Pijany wsiadł do kombajnu. To musiało źle się skończyć
Miał 2 promile alkoholu we krwi i prowadził kombajn. W takim stanie mógł kogoś zabić!
W sobotnie popołudnie do dyżurnego Komendy Policji w Parczewie w woj. lubelskim wpłynęło zgłoszenie, że w miejscowości Nietiachy, gm. Dębowa Kłoda kombajnem zbożowym marki Bizon może poruszać się nietrzeźwy kierujący.

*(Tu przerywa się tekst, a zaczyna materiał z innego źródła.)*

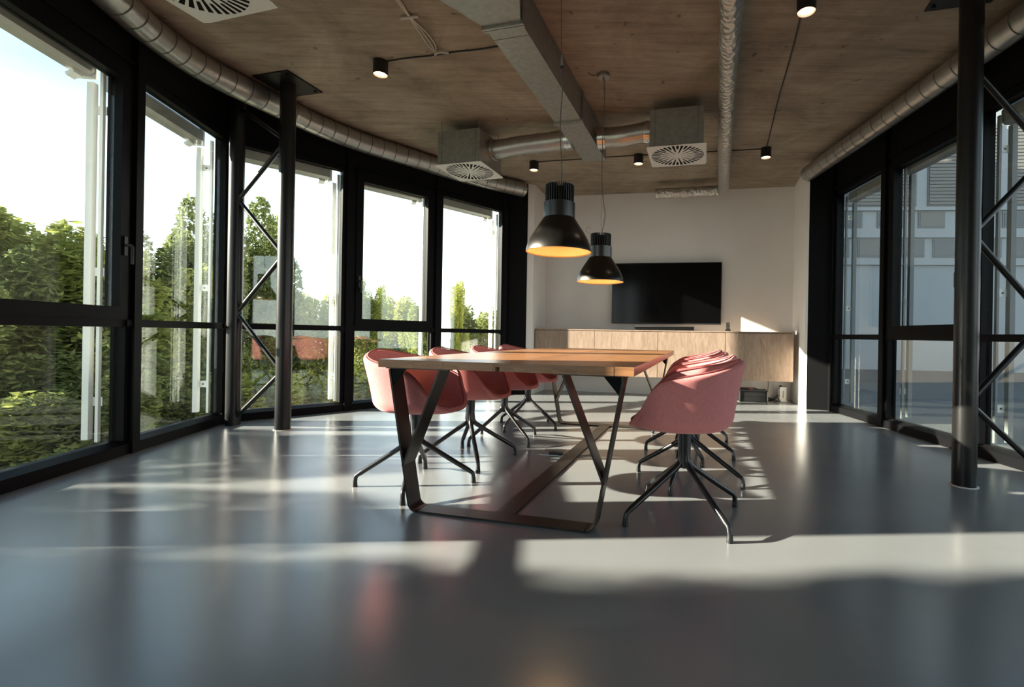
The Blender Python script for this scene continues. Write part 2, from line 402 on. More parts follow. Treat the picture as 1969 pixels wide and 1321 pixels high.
wl = ['nearest the camera, outside the leftmost openable window', 'outside the fixed window left of the slim truss column',
      'outside the window behind the black truss column', 'outside the openable window behind the pink chairs', 'outside the last left window beside the black panel']
for i in range(5):
    window(n, LP[i], LP[i + 1], sash=i in (0, 3), handle='right' if i == 0 else 'left', blind=('outdoor blind with white rail ' + wl[i],)); n += 1
for i in range(4):
    window(n, LB[i], LB[i + 1], sash=i == 1); n += 1
struct(vpanel('trim_4', (-3.016, 1.912), (-3.045, 2.19), 0, CEIL, .10))
struct(mesh_obj('trim_3', bx(-1.235, -1.165, 6.99, 7.12, 0, CEIL), 'black'))
wr = ['outside the far right window beside the black panel', 'outside the openable right window left of the black column', 'outside the right window behind the diagonal braces']
for i in range(7):
    window(n, RP[i], RP[i + 1], sash=i in (1, 4), blind=('outdoor blind with white rail ' + wr[i],) if i < 3 else None, rail_far=True); n += 1

# ------------------------------------------------------------------ truss columns
def truss(inner, outer, label, rad=.064, top=True):
    c = Vector(inner); d = Vector(outer) - c; L = d.length; a = math.atan2(d.y, d.x)
    t_ = thing('truss_column', label, 'column', (inner[0], inner[1], 0), a)
    cm = mesh_obj('column', lathe(bmesh.new(), [(0, 0), (rad, 0), (rad, CEIL - .012), (0, CEIL - .012)], 36), 'blackcol', t_, smooth='auto')
    mesh_obj('column', lathe(bmesh.new(), [(0, 0), (rad * .97, 0), (rad * .97, CEIL), (0, CEIL)], 36, (L, 0, 0)), 'blackcol', t_, smooth='auto')
    mesh_obj('base_ring', lathe(bmesh.new(), [(rad + .001, 0), (rad + .012, 0), (rad + .012, .004), (rad + .001, .006)], 36), 'plaster', cm)
    pl = mesh_obj('ceiling_plate', bx(-.19, .19, -.19, .19, CEIL - .013, CEIL - .001), 'blackcol', t_)
    pl.rotation_euler = (0, 0, R(-15) - a)
    for sx in (-1, 1):
        for sy in (-1, 1):
            mesh_obj('bolt', lathe(bmesh.new(), [(0, -.012), (.014, -.012), (.014, 0), (0, 0)], 6, (sx * .15, sy * .15, CEIL - .013)), 'steel', pl)
    nodes = [(1, .06), (0, .52), (1, 1.05), (0, 1.57), (1, 2.11), (0, 2.60)] + ([(1, 2.98)] if top else [])
    for (s0, z0), (s1, z1) in zip(nodes, nodes[1:]):
        dz = .025
        p0 = (L * s0 + (rad * .8 if s0 == 0 else -rad * .8), 0, z0 + dz); p1 = (L * s1 + (rad * .8 if s1 == 0 else -rad * .8), 0, z1 - dz)
        mesh_obj('brace', tube(bmesh.new(), [p0, p1], .019, 16), 'blackcol', t_, smooth='auto')
    return t_
truss((-2.716, 4.29), (-3.30, 4.47), 'black steel truss column with zigzag braces before the left windows')
truss((2.372, 2.965), (2.98, 3.06), 'black steel truss column with diagonal braces by the right windows', top=False)

# ------------------------------------------------------------------ sideboard on the back wall
sb = thing('sideboard', 'long wall-hung sideboard in pale oak veneer under the television', 'sideboard', (*wallpt(0, .0), 0), WA)
S0, S1, D = .008, 3.64, .55
Z0, Z1 = .31, .983
mesh_obj('carcass', bx(S0 + .10, S1 - .05, -D + .022, -.002, Z0 + .004, Z1 - .022), 'veneer', sb)
mesh_obj('top', bx(S0, S1 + .02, -D - .002, -.002, Z1 - .016, Z1), 'veneer', sb)
cuts = [S0, .917, 1.838, 2.766, S1 + .02]
for a, b_ in zip(cuts, cuts[1:]):
    mesh_obj('door', bx(a + .003, b_ - .003, -D, -D + .02, Z0, Z1 - .024), 'veneer', sb, bevel=.0012)
mesh_obj('shadow_gap', bx(S0 + .02, S1, -D + .012, -D + .0215, Z1 - .024, Z1 - .016), 'seamdark', sb)

# television
tv = thing('television', 'large black flat screen television hung on the back wall', 'television', (*wallpt(0, 0), 0), WA)
mesh_obj('housing', bx(1.105, 2.735, -.070, -.012, 1.09, 2.01), 'blackplastic', tv, bevel=.006)
mesh_obj('bezel', prism(bmesh.new(), [(1.098, 1.084), (2.742, 1.084), (2.742, 2.018), (1.098, 2.018)], -.082, -.0701, 'y'), 'blackplastic', tv, bevel=.002)
mesh_obj('screen', bx(1.110, 2.730, -.0835, -.0821, 1.104, 2.006), 'tvscreen', tv)
mesh_obj('wall_mount', bx(1.6, 2.2, -.012, -.001, 1.3, 1.75), 'steel', tv)
sbar = thing('soundbar', 'low black soundbar lying on the sideboard below the television', 'soundbar', (*wallpt(1.915, .37), Z1), WA)
mesh_obj('body', bx(-.43, .43, -.045, .045, .004, .062), 'blackplastic', sbar, bevel=.008)
mesh_obj('grille', bx(-.41, .41, -.049, -.0455, .012, .05), 'dark', sbar)
mesh_obj('trim_strip', bx(-.42, .42, -.0495, -.0455, .054, .060), 'chrome', sbar)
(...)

Okazało się, że 58-latek wjechał w ogrodzenie kombajnem. Potem uderzył jeszcze w ciężarówkę. Gdy na miejsce pojechali policjanci zauważyli opisywaną maszynę. W kabinie siedział 24–latek, a badanie wykazało, że jest trzeźwy. Mundurowi po rozmowie ze świadkami ustalili, że to nie młody mężczyzna siedział za kierownicą tylko jego ojciec, który miał 2-promile alkoholu.

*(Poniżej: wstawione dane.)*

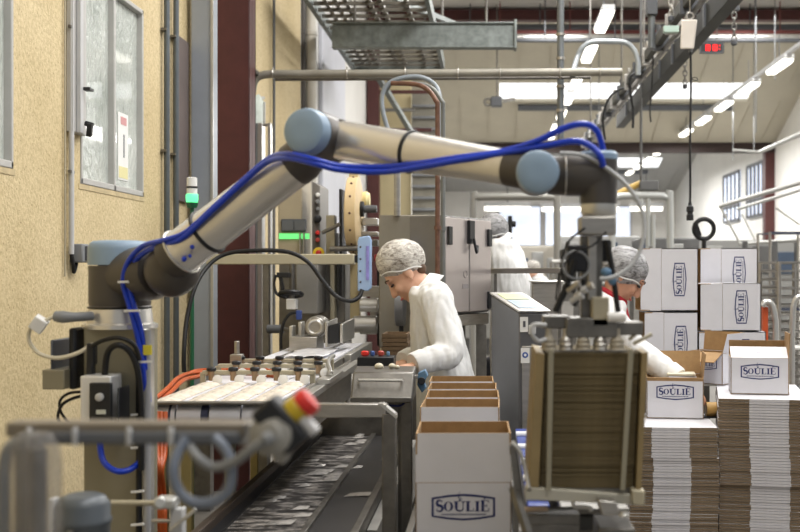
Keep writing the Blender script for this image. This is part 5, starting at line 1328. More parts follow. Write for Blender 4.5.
# ------------------------------------------------------------------ overhead pipes, rails and beams
def Q(u, v, y): return P(u, v, y)
gb = thing('galvanized_beam', 'galvanized channel beam with an end plate hanging under the steel mezzanine', 'beam', Q(425, 48, 10))
y = 10.0
b = MB(); z0, z1 = Q(0, 48, y).z, Q(0, 22.5, y).z; x0, x1 = Q(332, 0, y).x, Q(514, 0, y).x
b.span((x0, y, z0), (x1, y + .012, z1)); b.span((x0, y - .03, z0), (x1, y + .09, z0 + .014)); b.span((x0, y - .03, z1 - .014), (x1, y + .09, z1))
b.build('channel', GALV, gb, bevel=.003)
b = MB(); b.span((x1, y - .05, z0 - .01), (x1 + .025, y + .1, z1 + .02)); b.build('end_plate', GALV, gb, bevel=.003)
for x in (x0 + .2, x1 - .25):
    b = MB(); b.cyl((x, y + .04, z1), (x, y + .04, 6.1), .012, n=8); b.build('hanger_rod', STEEL_D, gb)
# mezzanine grating
mz = thing('steel_mezzanine', 'slatted steel walkway seen from below above the galvanized beam', 'walkway', (-1.0, 11.4, 3.86))
zm = 3.88; ya, yb = 9.3, 13.0; xa, xb = -1.6, -.55
GRT = mat('dark steel grating', (112, 108, 100), .5, .5, 8, .25)
b = MB()
for x in (xa, xb): b.span((x - .02, ya, zm - .02), (x + .02, yb, zm + .10))
for yy in (ya, 11.2, yb): b.span((xa, yy - .025, zm - .02), (xb, yy + .025, zm + .08))
b.build('frame', GALV, mz)
for k in range(15):
    yy = ya + .1 + k * .245
    b = MB(); b.span((xa + .03, yy, zm), (xb - .03, yy + .035, zm + .03)); b.build('slat', GRT, mz)
b = MB()
for x in (xa + .13, xa + .22, xa + .31, xa + .52, xa + .62, xa + .85): b.span((x - .02, ya, zm + .03), (x + .02, yb, zm + .05))
b.build('runner', STEEL_W, mz)
for x in (xa, xb):
    for yy in (ya + .2, yb - .2):
        b = MB(); b.cyl((x, yy, zm + .1), (x, yy, 6.1), .014, n=8); b.build('hanger_rod', STEEL_D, mz)
for i, (u0, v0, ya_, u1, v1, yb_, w_, lab) in enumerate(((395, 0, 10.5, 470, 30, 14, .05, 'slanted steel brace above the galvanized beam'), (398, 66.5, 13.0, 385, 92, 13.4, .05, 'pale diagonal brace under the steel walkway'), (372, 66.5, 13.0, 440, 180, 17, .06, 'long pale diagonal brace behind the curved grey hose'))):
    b = MB(); b.bar(Q(u0, v0, ya_), Q(u1, v1, yb_), w_); tag(b.build('steel_brace', GALV), lab, 'brace')
for i, (u0, v0, u1, v1, y) in enumerate(((370, 92, 435, 92, 17.1), (370, 130, 432, 130, 17.1), (370, 110, 415, 110, 17.1))):
    b = MB(); b.bar(Q(u0, v0, y), Q(u1, v1, y), .05); tag(b.build('tie_bar', IRON_R if i < 2 else STEEL_D), ('upper brown red tie bar behind the copper riser pipe', 'lower brown red tie bar behind the forearm', 'short grey tie bar between the two brown red ones')[i], 'tie bar')
ys = 20.5
b = MB(); b.span((Q(376, 0, 17.5).x, 17.5, 0), (Q(411, 0, 17.5).x, 17.6, 4.6)); tag(b.build('cream_partition', mat('cream partition', (204, 190, 150), .6, 0, 2, .06)), 'cream partition behind the tie bars left of the riser pipes', 'partition')
lv_ = thing('louvre_panel', 'tall grey louvred panel behind the riser pipes', 'panel', (Q(424, 0, 17.4).x, 17.4, 0))
b = MB(); b.span((Q(412, 0, 17.4).x, 17.42, 0), (Q(438, 0, 17.4).x, 17.46, 4.3)); b.build('back_sheet', mat('grey louvre sheet', (142, 138, 126), .6, .1, 4, .15), lv_)
for k in range(16):
    z = 1.4 + k * .18; b = MB(); b.box((Q(425, 0, 17.4).x, 17.39, z), (Q(438, 0, 17.4).x - Q(412, 0, 17.4).x, .07, .015), (.6, 0, 0)); b.build('slat', GREY_P, lv_)
# curved grey hose
b = MB(); b.tube([Q(*q) for q in ((388, 130, 7.6), (383, 112, 7.6), (382, 96, 7.6), (388, 84, 7.6), (402, 78, 7.6), (420, 77, 7.6), (434, 84, 7.6), (440, 98, 7.5), (441, 125, 7.4), (441, 160, 7.3))], .016, 12, 5)
tag(b.build('grey_hose', mat('blue grey hose pipe', (132, 140, 148), .4, 0, 8, .08)), 'blue grey hose looping below the overhead pipe', 'hose')
# overhead pipe
op = thing('overhead_pipe', 'long grey overhead pipe running right from the brown column', 'pipe', Q(430, 78, 8.0))
PIPEM = mat('grey brown pipe', (146, 142, 132), .45, .3, 10, .12)
b = MB(); b.tube([Q(252, 92, 8.0), Q(255, 80, 8.0), Q(266, 74.5, 8.0), Q(300, 74, 8.0), Q(460, 73, 8.0), Q(622, 72, 8.0)], .029, 14, 6); b.build('pipe', PIPEM, op)
b = MB(); b.tube([Q(275, 79.5, 8.06), Q(450, 78.5, 8.06), Q(590, 77.5, 8.06)], .012, 8, 1); b.build('thin_pipe', STEEL_D, op)
b = MB(); b.span((-1.72, 7.83, Q(0, 76, 8).z), (-1.66, 8.01, Q(0, 72, 8).z)); b.build('column_bracket', STEEL_D, op)
for u in (273, 347, 405, 458, 500, 560, 600):
    b = MB(); b.torus(Q(u, 73.8, 8.0), (1, 0, 0), .032, .006, 18, 6); b.cyl(Q(u, 69, 8.0), Q(u, 67, 8.0), .006, n=6); b.build('pipe_clamp', STEEL, op)
dr = thing('drop_pole', 'grey vertical pole with bolts carrying the overhead pipe', 'pole', Q(560, 130, 8.2))
b = MB(); b.cyl(Q(560.5, 145, 8.15), Q(560.5, -60, 8.15), .026, n=14); b.build('pole', mat('grey blue pole', (112, 116, 118), .45, .4, 9, .12), dr)
for v in (36, 60, 88, 112):
    b = MB(); b.lathe(Q(560.5, v, 8.15), (0, 0, 1), [(0, .026), (0, .033), (.02, .033), (.02, .026)], 14); b.build('collar', STEEL, dr)
b = MB(); b.tube([Q(*q) for q in ((573, 74, 8.02), (574, 68, 8.2), (577, 58, 8.3), (582, 48, 8.3), (592, 42, 8.3), (612, 41.5, 8.3), (626, 43, 8.3), (634, 50, 8.3), (638, 62, 8.3), (638, 75, 8.3))], .02, 12, 5)
tag(b.build('bent_conduit', mat('pale blue grey conduit', (168, 174, 178), .4, .3, 8, .08)), 'pale bent conduit arching beside the overhead rails', 'conduit')
# parallel rails into the distance
RAILM = mat('grey cable rail', (82, 82, 76), .5, .4, 8, .2)
r1 = thing('overhead_rail', 'cluttered grey overhead rail with clamps, left of the two long rails', 'rail', (1.54, 12, 3.6))
b = MB(); b.span((1.51, 7.2, 3.57), (1.57, 18.5, 3.66)); b.build('rail', RAILM, r1, bevel=.004)
b = MB(); b.cyl((1.60, 7.2, 3.54), (1.60, 18.5, 3.54), .022, n=10); b.build('cable_tube', STEEL_D, r1)
for k in range(14):
    yy = 8.7 + k * .72
    b = MB(); b.span((1.49, yy, 3.52), (1.63, yy + .05, 3.69)); b.cyl((1.54, yy + .02, 3.69), (1.54, yy + .02, 3.76), .02, n=8); b.build('clamp', STEEL if k % 2 else GREY_D, r1, bevel=.003)
for yy in (9.5, 13, 17): 
    b = MB(); b.cyl((1.54, yy, 3.66), (1.54, yy, 6.1), .012, n=8); b.build('hanger_rod', STEEL_D, r1)
r2 = thing('overhead_rail', 'flat grey channel rail with bright joints, right of the two long rails', 'rail', (1.93, 12, 3.6))
b = MB(); b.span((1.75, 7.2, 3.5), (1.77, 15.4, 3.67)); b.span((1.75, 7.2, 3.66), (1.86, 15.4, 3.675)); b.span((1.75, 7.2, 3.495), (1.86, 15.4, 3.51)); b.build('channel', mat('olive grey channel', (46, 46, 40), .55, .1, 5, .15), r2, bevel=.003)
for yy in (9.0, 10.6, 11.4, 12.8, 14.2):
    b = MB(); b.span((1.732, yy, 3.49), (1.75, yy + .06, 3.68)); b.build('joint', GREY_D, r2)
for yy in (9.2, 13, 15.2):
    b = MB(); b.cyl((1.80, yy, 3.675), (1.80, yy, 6.1), .012, n=8); b.build('hanger_rod', STEEL_D, r2)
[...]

58–latek został zatrzymany na swojej posesji. Badanie alkomatem wykazało, że ma on w organizmie ponad 2 promile alkoholu. Początkowo upierał się, że to nie on kierował kombajnem, jednak po chwili przyznał się do winy.

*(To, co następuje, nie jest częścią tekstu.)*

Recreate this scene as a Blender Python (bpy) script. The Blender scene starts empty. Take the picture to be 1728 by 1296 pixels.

Czytaj także: Śmierć na drodze. Motocyklista wpadł pod kombajn. Za nim jechał jego syn...
Mieszkaniec gminy Dębowa Kłoda został zatrzymany i trafił na komendę. Stracił już prawo jazdy, a za popełnione przestępstwo odpowie przed sądem. Grozi mu za to kara do 2 lat pozbawienia wolności. Nie uniknie też konsekwencji za spowodowanie zagrożenia bezpieczeństwa w ruchu drogowym.